A: Yes, though not in the sense of fixed geography. I think in layers, shifts, and terrains that refuse clarity. Landscape appears neutral, but never truly is. It stores memory, power, history. In my work, I treat landscape as something active and constructed—a stage for perception. I assemble, fold, and displace elements to reveal how our surroundings, like our thoughts, are shaped by what we bring to them. Movement through my work becomes a form of negotiation with this constructed terrain.


Q: How does teaching affect your own creative process, if at all?
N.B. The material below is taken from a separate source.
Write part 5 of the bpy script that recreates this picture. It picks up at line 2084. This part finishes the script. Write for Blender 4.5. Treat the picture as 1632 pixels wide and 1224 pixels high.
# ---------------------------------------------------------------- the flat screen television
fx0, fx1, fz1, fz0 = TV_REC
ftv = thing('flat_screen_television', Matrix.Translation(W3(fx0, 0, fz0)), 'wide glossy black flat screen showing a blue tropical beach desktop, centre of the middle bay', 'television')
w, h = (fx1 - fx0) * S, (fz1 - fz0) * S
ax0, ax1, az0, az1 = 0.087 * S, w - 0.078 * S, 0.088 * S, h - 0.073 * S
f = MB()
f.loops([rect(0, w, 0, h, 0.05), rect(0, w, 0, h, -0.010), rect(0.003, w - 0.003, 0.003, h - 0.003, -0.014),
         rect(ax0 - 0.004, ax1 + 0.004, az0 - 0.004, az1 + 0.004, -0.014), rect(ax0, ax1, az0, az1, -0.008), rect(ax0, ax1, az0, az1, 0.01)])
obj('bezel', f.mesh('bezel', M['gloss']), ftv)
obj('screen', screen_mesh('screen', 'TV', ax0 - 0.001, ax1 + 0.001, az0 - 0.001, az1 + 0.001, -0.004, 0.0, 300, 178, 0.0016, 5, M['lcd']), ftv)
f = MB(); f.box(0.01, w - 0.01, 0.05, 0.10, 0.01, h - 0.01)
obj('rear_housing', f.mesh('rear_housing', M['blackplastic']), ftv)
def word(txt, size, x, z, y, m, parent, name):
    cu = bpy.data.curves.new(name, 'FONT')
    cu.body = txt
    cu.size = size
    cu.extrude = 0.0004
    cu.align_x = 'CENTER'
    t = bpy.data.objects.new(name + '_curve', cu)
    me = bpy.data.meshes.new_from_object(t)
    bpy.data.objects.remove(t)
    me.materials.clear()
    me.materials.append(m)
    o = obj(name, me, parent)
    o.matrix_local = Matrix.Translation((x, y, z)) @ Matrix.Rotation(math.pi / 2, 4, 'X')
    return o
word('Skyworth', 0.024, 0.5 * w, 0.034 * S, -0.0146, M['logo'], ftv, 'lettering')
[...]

A: Teaching helps me to stay attentive. It forces me to explain things I might otherwise do intuitively. But more importantly, it opens up conversations. Students bring questions, doubts, new perspectives. That exchange affects my own rhythm and keeps my process more open. It turns into a dialogue between my experience and their curiosity—a reciprocal loop of thinking and making.


Berg- und Talfahrt - Collage on cardboard as installation, 2024
Berg- und Talfahrt - Collage on cardboard as installation, 2024

Q: What do you look for when cutting and recombining images—instinct, rhythm, or disruption?


A: All three. Instinct guides the first cut. Rhythm helps me build a sense of flow. But disruption is where meaning starts to shift. I don’t want compositions to settle too quickly. There should be tension, pause, contradiction. Something that catches the viewer off guard. Collage is a language of interference—I look for the precise moment where it stops making sense in order to start saying something else.


Q: "Berg- und Talfahrt" invites people to move through space. What kind of experience do you hope they carry with them?


A: I hope they experience a shift—in movement, perception, orientation. The installation offers no fixed meanings. It creates a structure in motion, and each person contributes to its rhythm. The goal isn’t understanding, but resonance. I want them to leave with the sense that reality isn’t stable or objective, but relational—shaped by memory, position, and presence. That what seems given is often negotiable.


Q: You talk about the space between order and collapse. Has that tension changed meaning for you over time?


A: Yes. What once felt like a visual contrast has become a way of describing how I experience the world. This in-between space—between systems and fragments, between structure and failure—is no longer just a theme. It’s the condition I work from. I’m interested in how to stay in that space, how to build without pretending things are stable. Maybe fragility isn’t a flaw, but a method. A way of making forms that can adapt, hold contradiction, and remain open.